To be done —
Copy out the entries in full and with complete accuracy; pictures are excluded.

Input for this task —
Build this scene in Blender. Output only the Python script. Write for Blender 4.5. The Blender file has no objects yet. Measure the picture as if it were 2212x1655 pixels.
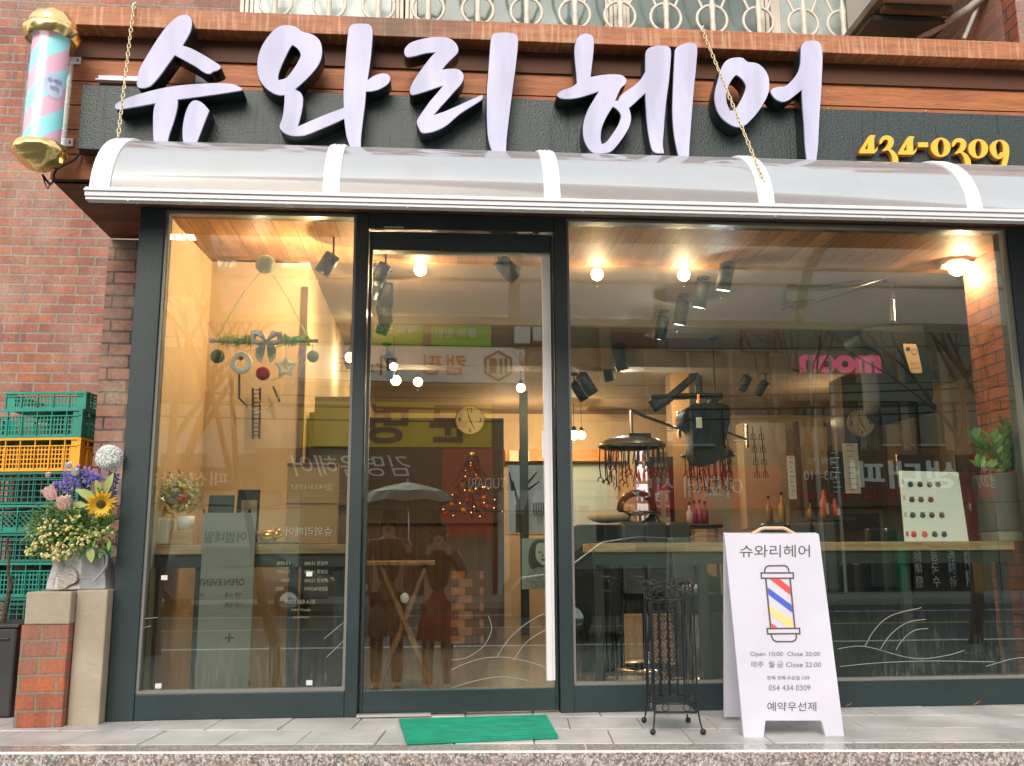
import bpy, math, random
from mathutils import Vector, Matrix, Euler
random.seed(7)
R = math.radians
sc = bpy.context.scene
col = sc.collection

# ------------------------------------------------------------------ camera
FPX, CX, CY = 2030.0, 1106.0, 827.5           # focal length and centre in units of a 2212 x 1655 picture
YAW, PITCH, ROLL = R(4.6), R(10.45), R(-0.33)
CAM = Vector((0.0, -4.2, 0.665))
cy_, sy_, cp_, sp_ = math.cos(YAW), math.sin(YAW), math.cos(PITCH), math.sin(PITCH)
FWD = Vector((sy_*cp_, cy_*cp_, sp_)); RT = Vector((cy_, -sy_, 0)); UP = RT.cross(FWD)
RT2 = math.cos(ROLL)*RT + math.sin(ROLL)*UP; UP2 = -math.sin(ROLL)*RT + math.cos(ROLL)*UP
cam_d = bpy.data.cameras.new('camera'); cam = bpy.data.objects.new('camera', cam_d); col.objects.link(cam)
m = Matrix((RT2, UP2, -FWD)).transposed().to_4x4(); m.translation = CAM
cam.matrix_world = m
cam_d.sensor_width = 36; cam_d.sensor_fit = 'HORIZONTAL'; cam_d.lens = FPX/2212*36
cam_d.clip_start = 0.05; cam_d.clip_end = 500
sc.camera = cam

# ------------------------------------------------------------------ light
SUN_EL, SUN_ROT = R(32), R(194)
w = bpy.data.worlds.new('World'); sc.world = w; w.use_nodes = True
nt = w.node_tree; bg = nt.nodes['Background']
sky = nt.nodes.new('ShaderNodeTexSky'); sky.sky_type = 'NISHITA'; sky.sun_disc = False
sky.sun_elevation = SUN_EL; sky.sun_rotation = SUN_ROT; sky.air_density = 1.0; sky.dust_density = 6.0; sky.ozone_density = 1.5
# overcast: a soft, faintly mottled cloud layer over the clear sky
wtc = nt.nodes.new('ShaderNodeTexCoord'); cn = nt.nodes.new('ShaderNodeTexNoise'); cn.inputs['Scale'].default_value = 2.2; cn.inputs['Detail'].default_value = 5; nt.links.new(wtc.outputs['Generated'], cn.inputs[0])
cr_ = nt.nodes.new('ShaderNodeMix'); cr_.data_type = 'RGBA'; nt.links.new(cn.outputs[0], cr_.inputs[0]); cr_.inputs[6].default_value = (3.3,3.45,3.75,1); cr_.inputs[7].default_value = (5.2,5.3,5.5,1)
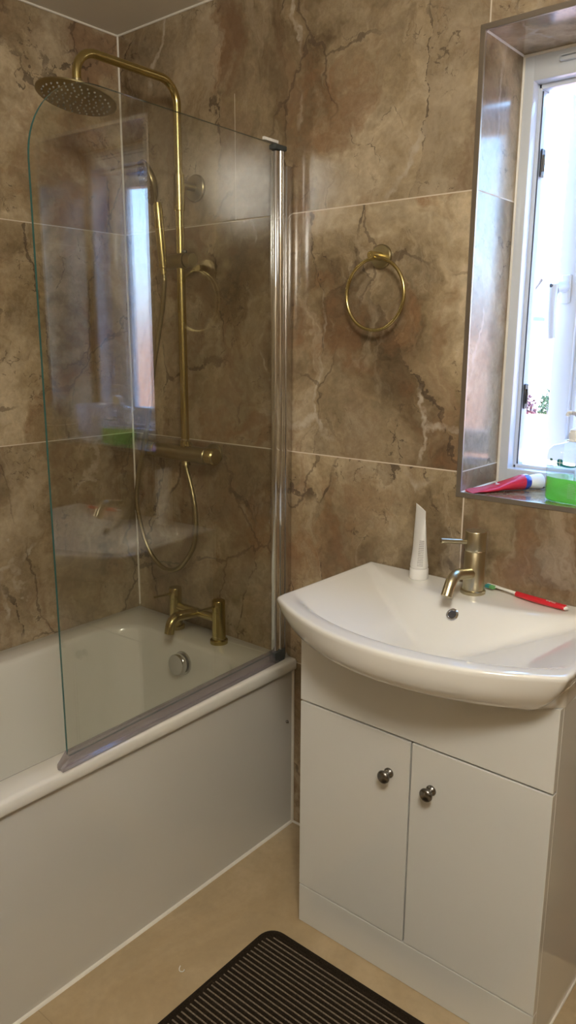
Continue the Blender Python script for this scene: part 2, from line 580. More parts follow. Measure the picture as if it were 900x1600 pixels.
# beads of the window reveal
bm = bmesh.new()
tube(bm, [(WX0, .006, WZ0), (WX0, .2, WZ0)], .0028, 8)
tube(bm, [(WX0, .006, WZ1), (WX0, .2, WZ1)], .0032, 8)
tube(bm, [(WX1, .006, WZ0), (WX1, .2, WZ0)], .0028, 8)
tube(bm, [(WX0 + .002, .19, WZ0), (WX0 + .002, .19, WZ1)], .0032, 8)
tube(bm, [(WX0, .19, WZ1 - .001), (WX1, .19, WZ1 - .001)], .0045, 8)
structure(finish('trim_8', bm, M['silicone']))

# ------------------------------------------------------------------ window
win = bpy.data.objects.new('window_1', None); COL.objects.link(win)
win['kind'] = 'structure'; win.location = ((WX0 + WX1) / 2, .19, WZ0); ORIG[win.name] = Vector(win.location)
FY0, FY1 = .19, .262
fw, fh = .027, .056
bm = bmesh.new()
box(bm, WX0 + .001, WX0 + fw, FY0, FY1, WZ0 + .001, WZ1 - .001, .003)
box(bm, WX1 - fw, WX1 - .001, FY0, FY1, WZ0 + .001, WZ1 - .001, .003)
box(bm, WX0 + fw - .002, WX1 - fw + .002, FY0, FY1, WZ0 + .001, WZ0 + .036, .003)
box(bm, WX0 + fw - .002, WX1 - fw + .002, FY0, FY1, WZ1 - fh, WZ1 - .001, .003)
# stepped inner lip
box(bm, WX0 + fw - .002, WX0 + fw + .008, FY0 + .030, FY1, WZ0 + .03, WZ1 - .05, .002)
box(bm, WX0 + fw, WX1 - fw, FY0 + .030, FY1, WZ0 + .030, WZ0 + .044, .002)
box(bm, WX0 + fw, WX1 - fw, FY0 + .030, FY1, WZ1 - fh - .010, WZ1 - fh + .002, .002)
finish('frame', bm, M['upvc'], win)
bm = bmesh.new()
tube(bm, [(WX0 + fw + .0085, FY0 + .034, WZ0 + .045), (WX0 + fw + .0085, FY0 + .034, WZ1 - .07)], .0022, 8)
finish('gasket', bm, M['upvc_dark'], win)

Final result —
Build this scene in Blender. Output only the Python script. Write for Blender 4.5. The Blender file has no objects yet. Measure the picture as if it were 2212x1655 pixels.
import bpy, math, random
from mathutils import Vector, Matrix, Euler
random.seed(7)
R = math.radians
sc = bpy.context.scene
col = sc.collection

# ------------------------------------------------------------------ camera
FPX, CX, CY = 2030.0, 1106.0, 827.5           # focal length and centre in units of a 2212 x 1655 picture
YAW, PITCH, ROLL = R(4.6), R(10.45), R(-0.33)
CAM = Vector((0.0, -4.2, 0.665))
cy_, sy_, cp_, sp_ = math.cos(YAW), math.sin(YAW), math.cos(PITCH), math.sin(PITCH)
FWD = Vector((sy_*cp_, cy_*cp_, sp_)); RT = Vector((cy_, -sy_, 0)); UP = RT.cross(FWD)
RT2 = math.cos(ROLL)*RT + math.sin(ROLL)*UP; UP2 = -math.sin(ROLL)*RT + math.cos(ROLL)*UP
cam_d = bpy.data.cameras.new('camera'); cam = bpy.data.objects.new('camera', cam_d); col.objects.link(cam)
m = Matrix((RT2, UP2, -FWD)).transposed().to_4x4(); m.translation = CAM
cam.matrix_world = m
cam_d.sensor_width = 36; cam_d.sensor_fit = 'HORIZONTAL'; cam_d.lens = FPX/2212*36
cam_d.clip_start = 0.05; cam_d.clip_end = 500
sc.camera = cam

# ------------------------------------------------------------------ light
SUN_EL, SUN_ROT = R(32), R(194)
w = bpy.data.worlds.new('World'); sc.world = w; w.use_nodes = True
nt = w.node_tree; bg = nt.nodes['Background']
sky = nt.nodes.new('ShaderNodeTexSky'); sky.sky_type = 'NISHITA'; sky.sun_disc = False
sky.sun_elevation = SUN_EL; sky.sun_rotation = SUN_ROT; sky.air_density = 1.0; sky.dust_density = 6.0; sky.ozone_density = 1.5
# overcast: a soft, faintly mottled cloud layer over the clear sky
wtc = nt.nodes.new('ShaderNodeTexCoord'); cn = nt.nodes.new('ShaderNodeTexNoise'); cn.inputs['Scale'].default_value = 2.2; cn.inputs['Detail'].default_value = 5; nt.links.new(wtc.outputs['Generated'], cn.inputs[0])
cr_ = nt.nodes.new('ShaderNodeMix'); cr_.data_type = 'RGBA'; nt.links.new(cn.outputs[0], cr_.inputs[0]); cr_.inputs[6].default_value = (3.3,3.45,3.75,1); cr_.inputs[7].default_value = (5.2,5.3,5.5,1)
Continue the Blender Python script for this scene: part 2, from line 580. More parts follow. Measure the picture as if it were 900x1600 pixels.
# beads of the window reveal
bm = bmesh.new()
tube(bm, [(WX0, .006, WZ0), (WX0, .2, WZ0)], .0028, 8)
tube(bm, [(WX0, .006, WZ1), (WX0, .2, WZ1)], .0032, 8)
tube(bm, [(WX1, .006, WZ0), (WX1, .2, WZ0)], .0028, 8)
tube(bm, [(WX0 + .002, .19, WZ0), (WX0 + .002, .19, WZ1)], .0032, 8)
tube(bm, [(WX0, .19, WZ1 - .001), (WX1, .19, WZ1 - .001)], .0045, 8)
structure(finish('trim_8', bm, M['silicone']))

# ------------------------------------------------------------------ window
win = bpy.data.objects.new('window_1', None); COL.objects.link(win)
win['kind'] = 'structure'; win.location = ((WX0 + WX1) / 2, .19, WZ0); ORIG[win.name] = Vector(win.location)
FY0, FY1 = .19, .262
fw, fh = .027, .056
bm = bmesh.new()
box(bm, WX0 + .001, WX0 + fw, FY0, FY1, WZ0 + .001, WZ1 - .001, .003)
box(bm, WX1 - fw, WX1 - .001, FY0, FY1, WZ0 + .001, WZ1 - .001, .003)
box(bm, WX0 + fw - .002, WX1 - fw + .002, FY0, FY1, WZ0 + .001, WZ0 + .036, .003)
box(bm, WX0 + fw - .002, WX1 - fw + .002, FY0, FY1, WZ1 - fh, WZ1 - .001, .003)
# stepped inner lip
box(bm, WX0 + fw - .002, WX0 + fw + .008, FY0 + .030, FY1, WZ0 + .03, WZ1 - .05, .002)
box(bm, WX0 + fw, WX1 - fw, FY0 + .030, FY1, WZ0 + .030, WZ0 + .044, .002)
box(bm, WX0 + fw, WX1 - fw, FY0 + .030, FY1, WZ1 - fh - .010, WZ1 - fh + .002, .002)
finish('frame', bm, M['upvc'], win)
bm = bmesh.new()
tube(bm, [(WX0 + fw + .0085, FY0 + .034, WZ0 + .045), (WX0 + fw + .0085, FY0 + .034, WZ1 - .07)], .0022, 8)
finish('gasket', bm, M['upvc_dark'], win)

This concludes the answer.